EL PAíS › OPINION

La verdad llega en plural

Por Blas de Santos

En la contratapa del sábado y con el encabezado de “La verdad siempre llega”, Osvaldo Bayer hace una serie de discutibles afirmaciones. Fuera de toda duda está su bien ganada autoridad política y ética para dar a conocer sus opiniones personales sobre hechos y comportamientos, históricos y contemporáneos, que a todos nos involucran. Mi desacuerdo, aunque no pasa por ahí, es doble. Se trata de la falta de discriminación entre los que también merecen sus anatemas y el resto de los que, por callar, pudieran otorgar que les toque el mismo sayo. Primero, ni todos recurrimos a la categoría de “sociedad argentina” –fuera de coordenadas temporales y sociales– a la hora de analizar la realidad de nuestro país, ni tampoco, y por las mismas razones, tenemos por qué aceptar valoraciones que agotan todo punto de vista alternativo y crítico. Precisamente, cuando quienes se empeñan en construirlo reconocen el esfuerzo que les cuesta vencer la inercia de los prestigios del pensamiento único –el de las certezas y la disciplina a la línea– dentro de la tradición progresista.
“La sociedad argentina siguió reptando frente a la figura del Cnel. policía” (Ramón Falcón) y es la misma que unge al actual ministro de Defensa Jaunarena “para que siga representándola en nuestra eterna cobardía”, de este modo se unifican cargos sobre hechos distantes un siglo. El problema es el código que los instruye. La verdad es la que señala el “deber ser” de los arquetipos que evocan las efemérides heroicas. En cambio, según él, “Los argentinos nos tenemos que mover en el reino de la mentira y de la cobardía”, que sería el de las poco gloriosas luchas de todos los días. Es útil rescatar del olvido existencias ejemplares.
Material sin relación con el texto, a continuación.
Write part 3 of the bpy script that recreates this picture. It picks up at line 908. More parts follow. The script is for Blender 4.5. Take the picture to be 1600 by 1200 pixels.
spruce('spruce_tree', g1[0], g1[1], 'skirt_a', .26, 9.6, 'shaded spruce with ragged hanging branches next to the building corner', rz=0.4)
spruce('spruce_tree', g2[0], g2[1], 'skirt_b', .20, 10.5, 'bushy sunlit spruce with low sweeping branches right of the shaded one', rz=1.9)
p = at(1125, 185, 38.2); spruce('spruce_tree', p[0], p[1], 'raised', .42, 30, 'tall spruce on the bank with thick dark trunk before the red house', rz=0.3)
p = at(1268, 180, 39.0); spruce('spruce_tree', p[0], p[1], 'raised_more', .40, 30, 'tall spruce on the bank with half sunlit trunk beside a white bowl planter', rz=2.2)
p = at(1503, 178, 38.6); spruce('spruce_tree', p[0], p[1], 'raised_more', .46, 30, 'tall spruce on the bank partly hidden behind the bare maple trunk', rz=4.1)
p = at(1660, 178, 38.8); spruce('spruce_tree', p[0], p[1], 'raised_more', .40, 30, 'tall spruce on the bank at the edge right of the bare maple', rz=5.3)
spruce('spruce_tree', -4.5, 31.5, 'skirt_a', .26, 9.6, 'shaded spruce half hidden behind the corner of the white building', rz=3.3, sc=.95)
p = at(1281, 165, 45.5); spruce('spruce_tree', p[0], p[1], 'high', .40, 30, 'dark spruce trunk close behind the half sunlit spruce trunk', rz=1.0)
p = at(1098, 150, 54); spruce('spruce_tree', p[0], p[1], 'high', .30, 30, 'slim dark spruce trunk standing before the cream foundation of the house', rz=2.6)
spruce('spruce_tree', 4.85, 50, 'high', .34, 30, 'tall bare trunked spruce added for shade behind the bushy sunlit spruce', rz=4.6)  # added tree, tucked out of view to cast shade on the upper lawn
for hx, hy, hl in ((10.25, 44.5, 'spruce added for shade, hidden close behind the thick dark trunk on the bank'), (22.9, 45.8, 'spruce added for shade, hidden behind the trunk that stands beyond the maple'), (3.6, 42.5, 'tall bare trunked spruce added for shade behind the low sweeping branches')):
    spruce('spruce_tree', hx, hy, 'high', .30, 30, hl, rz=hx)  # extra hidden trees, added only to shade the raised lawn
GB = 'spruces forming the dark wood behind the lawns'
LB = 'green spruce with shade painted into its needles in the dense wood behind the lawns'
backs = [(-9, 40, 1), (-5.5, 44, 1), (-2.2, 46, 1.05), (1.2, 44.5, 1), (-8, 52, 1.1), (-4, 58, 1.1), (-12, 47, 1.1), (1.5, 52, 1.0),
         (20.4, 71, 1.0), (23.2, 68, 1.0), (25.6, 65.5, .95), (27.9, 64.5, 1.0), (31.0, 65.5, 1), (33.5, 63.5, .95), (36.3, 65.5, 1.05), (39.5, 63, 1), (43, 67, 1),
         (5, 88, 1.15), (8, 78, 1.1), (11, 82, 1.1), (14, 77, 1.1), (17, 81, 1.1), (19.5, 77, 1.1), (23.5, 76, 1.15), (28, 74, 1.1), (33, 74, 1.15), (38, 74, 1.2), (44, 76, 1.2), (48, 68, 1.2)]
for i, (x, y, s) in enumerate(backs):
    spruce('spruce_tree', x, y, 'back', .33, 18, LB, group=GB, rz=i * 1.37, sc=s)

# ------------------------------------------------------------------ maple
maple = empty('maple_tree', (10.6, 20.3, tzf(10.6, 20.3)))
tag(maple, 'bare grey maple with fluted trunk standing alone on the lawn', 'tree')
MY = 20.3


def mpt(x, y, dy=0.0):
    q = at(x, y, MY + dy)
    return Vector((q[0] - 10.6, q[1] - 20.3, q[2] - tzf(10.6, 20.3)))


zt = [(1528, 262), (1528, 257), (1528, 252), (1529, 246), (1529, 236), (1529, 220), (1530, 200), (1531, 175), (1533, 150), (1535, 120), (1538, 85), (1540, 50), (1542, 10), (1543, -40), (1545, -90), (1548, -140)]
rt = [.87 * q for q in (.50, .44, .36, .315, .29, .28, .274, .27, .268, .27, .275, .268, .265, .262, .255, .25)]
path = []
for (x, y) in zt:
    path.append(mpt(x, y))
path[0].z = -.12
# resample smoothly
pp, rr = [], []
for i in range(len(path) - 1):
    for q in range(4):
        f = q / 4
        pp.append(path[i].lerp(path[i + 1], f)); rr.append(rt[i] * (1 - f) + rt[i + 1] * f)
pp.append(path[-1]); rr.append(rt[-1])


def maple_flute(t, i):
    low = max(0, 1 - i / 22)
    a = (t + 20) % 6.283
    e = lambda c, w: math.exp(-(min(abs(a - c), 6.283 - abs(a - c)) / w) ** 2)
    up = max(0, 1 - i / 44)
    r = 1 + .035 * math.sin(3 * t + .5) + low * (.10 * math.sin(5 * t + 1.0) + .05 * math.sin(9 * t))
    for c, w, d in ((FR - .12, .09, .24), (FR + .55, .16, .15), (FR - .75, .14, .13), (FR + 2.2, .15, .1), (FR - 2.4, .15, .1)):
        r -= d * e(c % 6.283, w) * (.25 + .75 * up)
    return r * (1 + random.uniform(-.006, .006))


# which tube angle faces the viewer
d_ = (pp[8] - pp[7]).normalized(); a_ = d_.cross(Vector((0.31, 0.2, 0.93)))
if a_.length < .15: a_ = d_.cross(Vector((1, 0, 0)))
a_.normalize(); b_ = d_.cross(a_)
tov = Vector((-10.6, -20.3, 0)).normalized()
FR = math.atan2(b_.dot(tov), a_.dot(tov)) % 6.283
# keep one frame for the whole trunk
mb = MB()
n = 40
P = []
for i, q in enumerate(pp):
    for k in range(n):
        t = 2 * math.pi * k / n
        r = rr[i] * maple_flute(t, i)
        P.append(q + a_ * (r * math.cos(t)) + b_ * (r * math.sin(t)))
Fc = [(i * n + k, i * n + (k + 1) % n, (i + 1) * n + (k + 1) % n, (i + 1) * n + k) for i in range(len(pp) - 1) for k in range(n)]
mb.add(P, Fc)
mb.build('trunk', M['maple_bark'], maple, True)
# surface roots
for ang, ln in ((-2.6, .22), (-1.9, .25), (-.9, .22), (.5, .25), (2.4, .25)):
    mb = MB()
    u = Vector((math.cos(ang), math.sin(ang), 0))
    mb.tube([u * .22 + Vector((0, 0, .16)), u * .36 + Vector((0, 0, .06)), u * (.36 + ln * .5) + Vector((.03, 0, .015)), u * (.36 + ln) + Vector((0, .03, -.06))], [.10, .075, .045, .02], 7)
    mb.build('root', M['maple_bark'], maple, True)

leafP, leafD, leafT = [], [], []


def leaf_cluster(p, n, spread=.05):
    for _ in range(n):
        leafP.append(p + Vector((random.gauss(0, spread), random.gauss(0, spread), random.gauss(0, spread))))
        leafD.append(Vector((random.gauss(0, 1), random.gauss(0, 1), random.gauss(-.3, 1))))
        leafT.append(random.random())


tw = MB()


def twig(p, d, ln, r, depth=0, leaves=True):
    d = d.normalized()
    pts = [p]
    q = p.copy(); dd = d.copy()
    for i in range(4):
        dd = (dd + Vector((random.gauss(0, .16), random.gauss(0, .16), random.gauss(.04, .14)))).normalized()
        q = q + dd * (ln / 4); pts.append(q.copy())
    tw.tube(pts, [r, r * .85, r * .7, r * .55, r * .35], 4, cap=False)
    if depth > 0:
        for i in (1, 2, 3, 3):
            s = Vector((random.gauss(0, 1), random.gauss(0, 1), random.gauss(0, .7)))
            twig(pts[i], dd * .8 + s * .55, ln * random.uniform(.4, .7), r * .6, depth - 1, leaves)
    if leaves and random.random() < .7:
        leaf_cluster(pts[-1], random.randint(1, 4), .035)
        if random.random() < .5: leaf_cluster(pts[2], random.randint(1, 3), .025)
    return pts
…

El problema es cuando la evocación de la gesta ahoga toda argumentación y se reduce a la gesta de la evocación, sin la mutua compresión de pasado y presente.
En esta ocasión Bayer parte del homenaje que la ciudad de Bremen rinde a Georg Elser, un anarquista alemán autor de un fallido atentado contra Hitler. El hecho le sirve para deducir que, por 13 segundos apenas, millones de inocentes no se salvaron de morir en la Segunda guerra. Por pura casualidad, el culo de aquel siniestro Adolfo esquivó la silla que la historia de la paz le tenía reservada en una tradicional cervecería nazi de Munich. Una desgracia para la humanidad, ya que se sentó en el trono del fascismo con los desastrosos resultados que todos conocemos. Su conclusión no resiste la contradicción de asignar tal responsabilidad histórica a un personaje al que califica de “mamarracho”. Otro análisis es el que hacía el psicoanalista alemán W. Reich cuando veía incubarse el huevo de la serpiente en el seno mismo de la subjetividad de las masas. Que por el vacío de su insignificancia ese mamarracho era el mejor soporte de todo el autoritarismo machista y patriotero de los sectores populares que no encontraban mejor modo de expresar su resentimiento y violencia contenidos por la explotación, que en la promesa de satisfacción criminosa que les ofrecía el nazismo y que el racionalismo moralista –el deber ser– de la socialdemocracia, el anarquismo y el comunismo, que los precisaba “buenos y puros”, les impedía expresar.
Además la lógica de actuar contra los tiranos, “como obligación de todo ciudadano libre”, es la que usa Bush para justificar su guerra contra Saddam Hussein y la consigna de “ofrecer la vida contra todos los que pisotean la Constitución de un país y sus derechos humanos” la propia de los talibanes. Ambos funcionan conforme a la ley: para el liberalismo, la propiedad privada es un derecho superior a la vida que justifica la muerte, para el fundamentalismo árabe, nada supera las glorias postmortem. Lo que no es casualidad es que ambas culturas “corta cabezas de tiranos”, son las últimas que en el mundo mantienen el poder del Estado sobre la vida humana: la pena de muerte. Es pues, la paradoja de un discurso libertario que elogia la máxima encarnación del Estado: un individuo que por su cuenta y riesgo decide, organiza y ejecuta una acción enrepresentación del interés general. Eso sí, sin asumir responsabilidades colectivas. La regla de “El que las hace las paga” que absuelve el cuentapropismo justiciero en el heroísmo, disimula que una ética de suma cero que no reconoce más responsabilidad que la rinde a su gloria personal.